**DATA EXCERPT**

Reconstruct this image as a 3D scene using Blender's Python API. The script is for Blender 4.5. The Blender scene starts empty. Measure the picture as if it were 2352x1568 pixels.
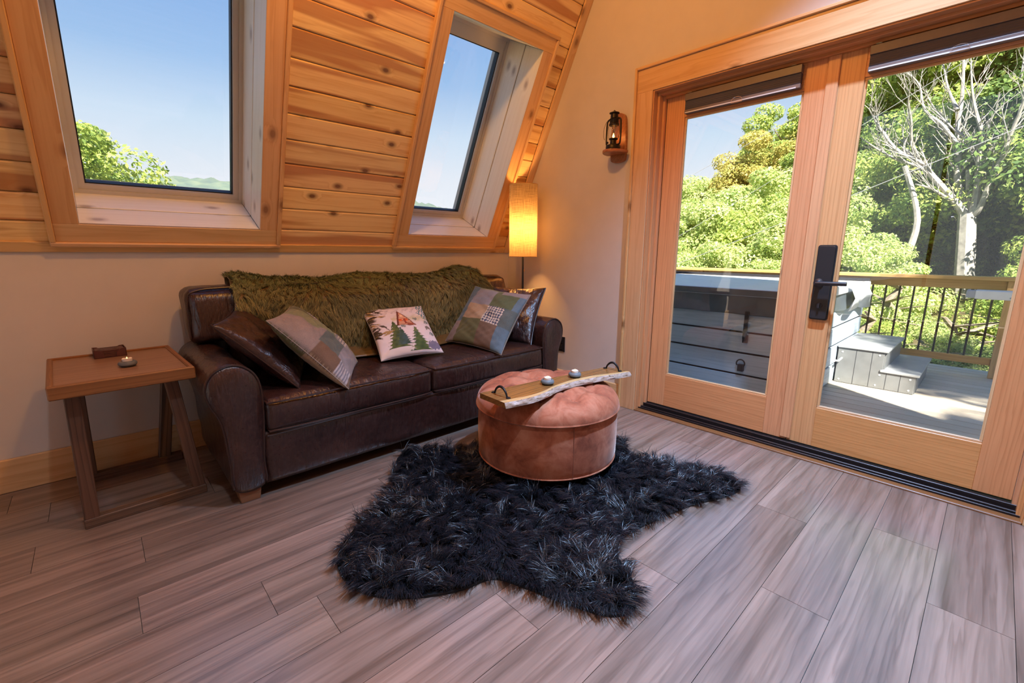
import bpy, bmesh, math, random
import numpy as np
from mathutils import Vector, Matrix

random.seed(7)
rng = np.random.default_rng(7)
scene = bpy.context.scene
COL = scene.collection

# ------------------------------------------------------------------ camera
PITCH, YAW, ROLL, FPX, EYE = 0.19970, 0.82181, 0.00523, 1023.79, 1.15
_f = Vector((math.cos(YAW) * math.cos(PITCH), math.sin(YAW) * math.cos(PITCH), -math.sin(PITCH)))
_r = Vector((math.sin(YAW), -math.cos(YAW), 0.0))
_u = _r.cross(_f)
_r2 = _r * math.cos(ROLL) + _u * math.sin(ROLL)
_u2 = -_r * math.sin(ROLL) + _u * math.cos(ROLL)
cam_data = bpy.data.cameras.new('camera')
cam_data.sensor_width = 36.0
cam_data.lens = 36.0 * FPX / 2352.0
cam_data.clip_start = 0.02
cam_data.clip_end = 2000
cam = bpy.data.objects.new('camera', cam_data)
COL.objects.link(cam)
cam.matrix_world = Matrix(((_r2.x, _u2.x, -_f.x, 0), (_r2.y, _u2.y, -_f.y, 0), (_r2.z, _u2.z, -_f.z, EYE), (0, 0, 0, 1)))
scene.camera = cam

# ------------------------------------------------------------------ exposure
vs = scene.view_settings
vs.view_transform = 'Standard'
vs.look = 'None'
vs.exposure = 0.5
vs.gamma = 1.0
vs.use_curve_mapping = False
scene.cycles.use_denoising = True
scene.cycles.use_adaptive_sampling = True
scene.cycles.adaptive_threshold = 0.045
scene.cycles.max_bounces = 7
scene.cycles.diffuse_bounces = 4
scene.cycles.glossy_bounces = 3
scene.cycles.transmission_bounces = 4
scene.cycles.transparent_max_bounces = 12
scene.cycles.sample_clamp_indirect = 4.0
scene.cycles.caustics_reflective = False
scene.cycles.caustics_refractive = False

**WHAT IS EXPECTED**
Extract, word for word, each line from the top of the data down to and including the line with "scene.camera = cam"; skip the pictures.

**COMPLETE OUTPUT**
Reconstruct this image as a 3D scene using Blender's Python API. The script is for Blender 4.5. The Blender scene starts empty. Measure the picture as if it were 2352x1568 pixels.
import bpy, bmesh, math, random
import numpy as np
from mathutils import Vector, Matrix

random.seed(7)
rng = np.random.default_rng(7)
scene = bpy.context.scene
COL = scene.collection

# ------------------------------------------------------------------ camera
PITCH, YAW, ROLL, FPX, EYE = 0.19970, 0.82181, 0.00523, 1023.79, 1.15
_f = Vector((math.cos(YAW) * math.cos(PITCH), math.sin(YAW) * math.cos(PITCH), -math.sin(PITCH)))
_r = Vector((math.sin(YAW), -math.cos(YAW), 0.0))
_u = _r.cross(_f)
_r2 = _r * math.cos(ROLL) + _u * math.sin(ROLL)
_u2 = -_r * math.sin(ROLL) + _u * math.cos(ROLL)
cam_data = bpy.data.cameras.new('camera')
cam_data.sensor_width = 36.0
cam_data.lens = 36.0 * FPX / 2352.0
cam_data.clip_start = 0.02
cam_data.clip_end = 2000
cam = bpy.data.objects.new('camera', cam_data)
COL.objects.link(cam)
cam.matrix_world = Matrix(((_r2.x, _u2.x, -_f.x, 0), (_r2.y, _u2.y, -_f.y, 0), (_r2.z, _u2.z, -_f.z, EYE), (0, 0, 0, 1)))
scene.camera = cam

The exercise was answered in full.